The study said that by the year 2500, the planet’s temperatures will be about 5.4 degrees Fahrenheit warmer than they were in 1850. And sea levels will be roughly 8 feet higher.

The authors suggest that global temperatures could continue to increase after human-caused greenhouse gas emissions have been reduced as the continued melting of Arctic ice and carbon-containing permafrost increase water vapor, methane and carbon dioxide in the atmosphere.

The melting of Arctic ice and permafrost also would reduce the area of ice reflecting heat and light from the sun.

According to the study, to prevent the authors’ projected temperature and sea-level rises, all human-caused greenhouse gas emissions would have had to be reduced to zero between 1960 and 1970.

To prevent global temperature and sea level rises after greenhouse gas emissions have ceased, and to limit the potentially catastrophic effects on Earth’s ecosystems and human society, at least 33 gigatons of carbon dioxide would need to be removed from the atmosphere each year from 2020 onward through carbon capture and storage methods, according to the authors.

That’s roughly the total amount of carbon dioxide the global fossil fuel industry emitted in 2018, according to Business Insider.

One expert, Penn State University meteorologist Michael Mann, told USA TODAY that he was skeptical of the computer model used in the study: “The climate model they have used is a very low complexity model. It doesn’t realistically represent large-scale atmospheric circulation patterns, such as ocean circulation, etc.

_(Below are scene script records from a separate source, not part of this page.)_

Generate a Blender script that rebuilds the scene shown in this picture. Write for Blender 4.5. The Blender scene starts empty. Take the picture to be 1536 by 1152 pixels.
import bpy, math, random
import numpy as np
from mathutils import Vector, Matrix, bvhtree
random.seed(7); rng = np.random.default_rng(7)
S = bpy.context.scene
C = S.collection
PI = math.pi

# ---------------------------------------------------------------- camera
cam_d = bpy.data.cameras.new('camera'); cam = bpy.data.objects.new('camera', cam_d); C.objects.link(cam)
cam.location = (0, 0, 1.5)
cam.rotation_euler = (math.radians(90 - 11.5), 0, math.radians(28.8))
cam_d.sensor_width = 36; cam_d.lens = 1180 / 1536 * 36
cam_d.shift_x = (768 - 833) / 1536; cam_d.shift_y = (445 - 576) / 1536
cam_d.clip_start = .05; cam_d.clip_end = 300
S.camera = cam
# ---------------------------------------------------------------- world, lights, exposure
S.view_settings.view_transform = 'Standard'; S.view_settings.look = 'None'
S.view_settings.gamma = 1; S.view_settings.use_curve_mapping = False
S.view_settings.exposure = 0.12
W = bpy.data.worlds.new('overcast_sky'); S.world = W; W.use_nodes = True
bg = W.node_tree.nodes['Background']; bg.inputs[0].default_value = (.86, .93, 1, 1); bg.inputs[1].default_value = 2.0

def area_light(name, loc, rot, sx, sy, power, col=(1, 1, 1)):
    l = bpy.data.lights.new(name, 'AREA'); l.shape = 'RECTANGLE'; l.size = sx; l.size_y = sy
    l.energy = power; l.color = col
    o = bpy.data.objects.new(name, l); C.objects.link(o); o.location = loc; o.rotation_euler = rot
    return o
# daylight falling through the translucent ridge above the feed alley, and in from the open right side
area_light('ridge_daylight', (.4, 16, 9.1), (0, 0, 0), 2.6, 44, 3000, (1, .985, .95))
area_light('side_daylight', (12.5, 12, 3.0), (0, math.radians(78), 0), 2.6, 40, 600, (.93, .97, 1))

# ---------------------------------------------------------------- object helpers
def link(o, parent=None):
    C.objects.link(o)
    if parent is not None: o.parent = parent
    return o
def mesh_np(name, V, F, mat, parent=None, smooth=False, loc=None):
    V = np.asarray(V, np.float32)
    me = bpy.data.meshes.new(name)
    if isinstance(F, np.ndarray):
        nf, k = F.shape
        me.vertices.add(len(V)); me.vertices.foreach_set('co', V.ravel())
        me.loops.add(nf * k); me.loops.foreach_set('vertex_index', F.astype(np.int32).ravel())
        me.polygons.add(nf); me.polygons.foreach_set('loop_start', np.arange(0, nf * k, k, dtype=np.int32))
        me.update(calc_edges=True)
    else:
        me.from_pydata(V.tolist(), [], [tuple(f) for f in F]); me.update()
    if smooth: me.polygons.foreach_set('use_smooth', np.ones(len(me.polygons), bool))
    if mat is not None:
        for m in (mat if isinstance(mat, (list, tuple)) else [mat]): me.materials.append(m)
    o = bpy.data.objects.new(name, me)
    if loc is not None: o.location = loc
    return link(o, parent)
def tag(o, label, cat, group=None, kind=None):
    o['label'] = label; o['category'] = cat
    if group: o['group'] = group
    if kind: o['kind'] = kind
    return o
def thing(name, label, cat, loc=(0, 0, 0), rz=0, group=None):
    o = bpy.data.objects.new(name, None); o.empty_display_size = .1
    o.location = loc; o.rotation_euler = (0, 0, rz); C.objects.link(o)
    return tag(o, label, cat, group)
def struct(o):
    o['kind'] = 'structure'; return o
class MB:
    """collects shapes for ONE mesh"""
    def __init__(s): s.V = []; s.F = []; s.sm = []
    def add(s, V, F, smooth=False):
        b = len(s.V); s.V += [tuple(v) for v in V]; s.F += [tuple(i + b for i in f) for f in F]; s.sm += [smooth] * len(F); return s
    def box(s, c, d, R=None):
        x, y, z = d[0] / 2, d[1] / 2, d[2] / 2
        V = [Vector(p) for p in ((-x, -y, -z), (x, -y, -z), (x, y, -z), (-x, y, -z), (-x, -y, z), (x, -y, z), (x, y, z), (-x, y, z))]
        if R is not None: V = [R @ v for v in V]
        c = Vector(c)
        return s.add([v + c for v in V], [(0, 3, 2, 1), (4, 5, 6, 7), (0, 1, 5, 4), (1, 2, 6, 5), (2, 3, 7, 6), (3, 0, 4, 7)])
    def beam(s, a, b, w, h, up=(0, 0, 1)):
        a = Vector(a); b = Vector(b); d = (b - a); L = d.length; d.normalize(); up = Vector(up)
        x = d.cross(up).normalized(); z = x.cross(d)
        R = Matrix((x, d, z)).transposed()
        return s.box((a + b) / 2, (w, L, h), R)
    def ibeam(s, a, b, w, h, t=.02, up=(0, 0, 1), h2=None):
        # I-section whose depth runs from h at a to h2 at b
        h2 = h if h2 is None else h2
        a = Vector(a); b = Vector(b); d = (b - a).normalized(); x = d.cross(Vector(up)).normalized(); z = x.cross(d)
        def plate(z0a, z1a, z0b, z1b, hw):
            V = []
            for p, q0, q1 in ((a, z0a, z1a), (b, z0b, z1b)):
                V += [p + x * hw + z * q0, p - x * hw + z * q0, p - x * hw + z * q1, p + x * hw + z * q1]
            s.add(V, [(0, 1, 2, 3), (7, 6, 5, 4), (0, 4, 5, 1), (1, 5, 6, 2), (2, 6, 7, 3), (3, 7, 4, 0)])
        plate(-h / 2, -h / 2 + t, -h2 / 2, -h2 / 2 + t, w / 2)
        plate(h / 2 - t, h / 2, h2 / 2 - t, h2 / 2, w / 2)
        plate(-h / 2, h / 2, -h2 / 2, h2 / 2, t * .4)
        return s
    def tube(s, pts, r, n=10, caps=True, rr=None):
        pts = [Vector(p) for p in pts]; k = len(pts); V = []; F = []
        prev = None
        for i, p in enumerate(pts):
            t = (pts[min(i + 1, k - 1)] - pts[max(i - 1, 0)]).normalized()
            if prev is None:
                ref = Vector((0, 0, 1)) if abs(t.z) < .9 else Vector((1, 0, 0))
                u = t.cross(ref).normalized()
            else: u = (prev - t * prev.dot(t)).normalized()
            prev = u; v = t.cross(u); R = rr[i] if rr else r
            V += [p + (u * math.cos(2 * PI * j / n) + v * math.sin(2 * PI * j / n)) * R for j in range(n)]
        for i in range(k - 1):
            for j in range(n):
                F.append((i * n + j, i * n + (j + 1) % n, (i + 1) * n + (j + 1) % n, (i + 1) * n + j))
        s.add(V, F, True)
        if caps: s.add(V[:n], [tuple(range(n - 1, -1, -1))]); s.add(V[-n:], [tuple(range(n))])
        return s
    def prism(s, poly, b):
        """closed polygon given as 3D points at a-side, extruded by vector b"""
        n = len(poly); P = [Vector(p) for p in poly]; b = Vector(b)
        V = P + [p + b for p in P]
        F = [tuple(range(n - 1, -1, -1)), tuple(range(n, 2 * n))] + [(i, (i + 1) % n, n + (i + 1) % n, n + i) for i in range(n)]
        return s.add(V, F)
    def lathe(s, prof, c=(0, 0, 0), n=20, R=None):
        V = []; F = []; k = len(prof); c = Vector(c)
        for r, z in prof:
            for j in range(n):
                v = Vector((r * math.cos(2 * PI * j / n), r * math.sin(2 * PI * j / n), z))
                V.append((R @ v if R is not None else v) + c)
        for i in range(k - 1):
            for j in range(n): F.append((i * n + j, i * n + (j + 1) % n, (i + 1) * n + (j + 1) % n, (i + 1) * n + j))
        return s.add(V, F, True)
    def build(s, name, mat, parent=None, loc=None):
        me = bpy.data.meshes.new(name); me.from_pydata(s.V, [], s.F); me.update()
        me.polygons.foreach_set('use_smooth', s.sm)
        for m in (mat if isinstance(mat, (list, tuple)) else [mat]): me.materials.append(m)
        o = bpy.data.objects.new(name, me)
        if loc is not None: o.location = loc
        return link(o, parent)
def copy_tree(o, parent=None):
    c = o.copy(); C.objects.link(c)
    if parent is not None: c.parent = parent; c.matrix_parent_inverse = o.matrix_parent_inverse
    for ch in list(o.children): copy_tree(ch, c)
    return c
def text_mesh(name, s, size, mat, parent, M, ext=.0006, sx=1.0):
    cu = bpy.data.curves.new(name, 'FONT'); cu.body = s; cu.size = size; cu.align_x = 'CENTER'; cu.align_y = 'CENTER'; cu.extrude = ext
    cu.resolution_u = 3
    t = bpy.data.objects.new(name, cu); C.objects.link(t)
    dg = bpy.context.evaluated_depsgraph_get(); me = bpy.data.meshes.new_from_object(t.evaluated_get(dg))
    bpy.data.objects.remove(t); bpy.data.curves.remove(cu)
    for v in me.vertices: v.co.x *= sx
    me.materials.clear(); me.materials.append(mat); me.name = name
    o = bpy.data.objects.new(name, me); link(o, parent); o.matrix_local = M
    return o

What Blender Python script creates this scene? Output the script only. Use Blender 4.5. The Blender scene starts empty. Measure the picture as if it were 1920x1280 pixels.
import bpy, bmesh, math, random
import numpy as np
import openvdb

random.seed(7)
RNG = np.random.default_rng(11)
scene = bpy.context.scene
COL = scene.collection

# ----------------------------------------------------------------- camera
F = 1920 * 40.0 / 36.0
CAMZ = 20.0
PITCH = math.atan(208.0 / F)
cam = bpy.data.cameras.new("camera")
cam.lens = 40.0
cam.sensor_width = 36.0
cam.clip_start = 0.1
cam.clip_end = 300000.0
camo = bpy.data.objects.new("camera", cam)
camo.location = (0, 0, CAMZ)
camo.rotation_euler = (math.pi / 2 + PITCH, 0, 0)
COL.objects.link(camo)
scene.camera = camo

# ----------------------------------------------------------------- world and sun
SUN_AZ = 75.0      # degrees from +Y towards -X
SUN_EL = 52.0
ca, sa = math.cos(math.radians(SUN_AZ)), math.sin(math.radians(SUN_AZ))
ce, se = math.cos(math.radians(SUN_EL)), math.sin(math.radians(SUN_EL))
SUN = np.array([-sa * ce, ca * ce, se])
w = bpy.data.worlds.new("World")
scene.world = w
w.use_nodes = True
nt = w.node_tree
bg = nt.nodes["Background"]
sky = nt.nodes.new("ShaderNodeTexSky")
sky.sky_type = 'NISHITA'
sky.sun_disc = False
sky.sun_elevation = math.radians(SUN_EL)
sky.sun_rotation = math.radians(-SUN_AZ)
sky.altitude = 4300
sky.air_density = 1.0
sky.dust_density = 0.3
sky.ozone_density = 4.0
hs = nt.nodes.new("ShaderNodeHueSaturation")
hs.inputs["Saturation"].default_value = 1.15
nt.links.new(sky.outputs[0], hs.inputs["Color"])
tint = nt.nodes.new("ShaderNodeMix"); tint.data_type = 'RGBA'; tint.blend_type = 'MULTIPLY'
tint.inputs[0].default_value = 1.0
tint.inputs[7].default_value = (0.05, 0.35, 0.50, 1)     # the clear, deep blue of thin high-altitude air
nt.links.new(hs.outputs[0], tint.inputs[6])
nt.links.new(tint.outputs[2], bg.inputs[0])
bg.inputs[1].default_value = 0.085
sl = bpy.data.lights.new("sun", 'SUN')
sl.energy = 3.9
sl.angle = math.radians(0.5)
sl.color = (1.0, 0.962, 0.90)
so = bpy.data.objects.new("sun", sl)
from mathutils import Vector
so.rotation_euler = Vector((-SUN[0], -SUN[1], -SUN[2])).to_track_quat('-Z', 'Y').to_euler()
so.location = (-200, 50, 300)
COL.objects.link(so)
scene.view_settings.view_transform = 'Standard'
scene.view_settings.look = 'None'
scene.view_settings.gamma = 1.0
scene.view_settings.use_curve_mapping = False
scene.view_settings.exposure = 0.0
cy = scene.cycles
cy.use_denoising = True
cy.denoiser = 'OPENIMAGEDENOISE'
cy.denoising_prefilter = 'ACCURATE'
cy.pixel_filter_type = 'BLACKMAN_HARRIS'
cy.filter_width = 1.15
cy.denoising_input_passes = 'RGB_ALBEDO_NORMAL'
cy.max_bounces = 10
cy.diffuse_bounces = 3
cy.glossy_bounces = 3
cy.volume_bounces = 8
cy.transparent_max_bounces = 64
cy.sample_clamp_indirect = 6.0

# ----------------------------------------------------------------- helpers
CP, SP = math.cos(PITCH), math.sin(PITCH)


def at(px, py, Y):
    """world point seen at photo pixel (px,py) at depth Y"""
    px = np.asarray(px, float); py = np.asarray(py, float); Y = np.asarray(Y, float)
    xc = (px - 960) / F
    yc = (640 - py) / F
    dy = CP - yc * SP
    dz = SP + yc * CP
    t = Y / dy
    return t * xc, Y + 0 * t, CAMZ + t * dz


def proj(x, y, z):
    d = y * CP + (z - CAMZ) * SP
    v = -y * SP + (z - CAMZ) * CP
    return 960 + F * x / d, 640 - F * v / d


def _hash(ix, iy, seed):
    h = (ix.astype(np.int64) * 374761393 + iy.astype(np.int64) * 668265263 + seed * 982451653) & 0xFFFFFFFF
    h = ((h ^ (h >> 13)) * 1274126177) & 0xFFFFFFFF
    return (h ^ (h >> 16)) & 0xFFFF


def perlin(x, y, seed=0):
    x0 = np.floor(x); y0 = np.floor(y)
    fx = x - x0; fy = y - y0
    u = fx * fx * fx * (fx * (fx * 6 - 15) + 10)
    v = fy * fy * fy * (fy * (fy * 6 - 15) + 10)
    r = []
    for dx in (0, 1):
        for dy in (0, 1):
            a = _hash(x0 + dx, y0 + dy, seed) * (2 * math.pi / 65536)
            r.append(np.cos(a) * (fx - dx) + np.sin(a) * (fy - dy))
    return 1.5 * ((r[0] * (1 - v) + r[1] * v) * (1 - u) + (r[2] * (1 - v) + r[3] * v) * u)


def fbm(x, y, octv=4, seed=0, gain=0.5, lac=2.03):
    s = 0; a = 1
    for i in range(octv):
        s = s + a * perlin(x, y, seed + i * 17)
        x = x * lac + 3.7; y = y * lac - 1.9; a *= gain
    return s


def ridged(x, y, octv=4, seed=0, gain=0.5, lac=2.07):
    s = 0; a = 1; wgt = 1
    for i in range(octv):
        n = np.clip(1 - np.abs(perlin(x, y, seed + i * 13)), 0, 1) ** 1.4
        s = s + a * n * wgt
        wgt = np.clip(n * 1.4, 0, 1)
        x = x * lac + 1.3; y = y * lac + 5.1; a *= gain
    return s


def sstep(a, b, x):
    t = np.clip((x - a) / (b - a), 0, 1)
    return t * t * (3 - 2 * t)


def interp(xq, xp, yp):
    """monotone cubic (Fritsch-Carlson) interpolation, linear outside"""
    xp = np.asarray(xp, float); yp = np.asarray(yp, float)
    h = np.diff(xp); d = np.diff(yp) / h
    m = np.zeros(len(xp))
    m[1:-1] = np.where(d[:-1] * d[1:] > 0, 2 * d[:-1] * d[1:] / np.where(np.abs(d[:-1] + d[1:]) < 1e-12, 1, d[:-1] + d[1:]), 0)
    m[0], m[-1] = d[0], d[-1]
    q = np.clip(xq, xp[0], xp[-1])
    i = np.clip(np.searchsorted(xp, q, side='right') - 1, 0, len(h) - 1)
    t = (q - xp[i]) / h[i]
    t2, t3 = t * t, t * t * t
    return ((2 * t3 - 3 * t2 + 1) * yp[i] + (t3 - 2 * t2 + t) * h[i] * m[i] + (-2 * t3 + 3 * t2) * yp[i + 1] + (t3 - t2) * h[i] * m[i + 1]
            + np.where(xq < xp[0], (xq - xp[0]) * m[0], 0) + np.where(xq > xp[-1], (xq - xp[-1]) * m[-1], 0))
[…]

“While such models can be useful for conceptual inferences, their predictions have to be taken with great skepticism. Far more realistic climate models that do resolve the large-scale dynamics of the ocean, atmosphere and carbon cycle, do NOT produce the dramatic changes these authors argue for based on their very simplified model.

“It must be taken not just with a grain of salt, but a whole salt-shaker worth of salt,” Mann said.

Another expert, Mark Maslin, a professor of climatology at University College London, also pointed to shortcomings in the model, telling AFP that the study was a “thought experiment.”

“What the study does draw attention to is that reducing global carbon emissions to zero by 2050 is just the start of our actions to deal with climate change,” Maslin said.

The study authors urge other scientists to follow up on their work: “We encourage other model builders to explore our discovery in their (bigger) models, and report on their findings.”


What are the climate change challenges in your area? What are some solutions to those challenges? How can you implement those solutions?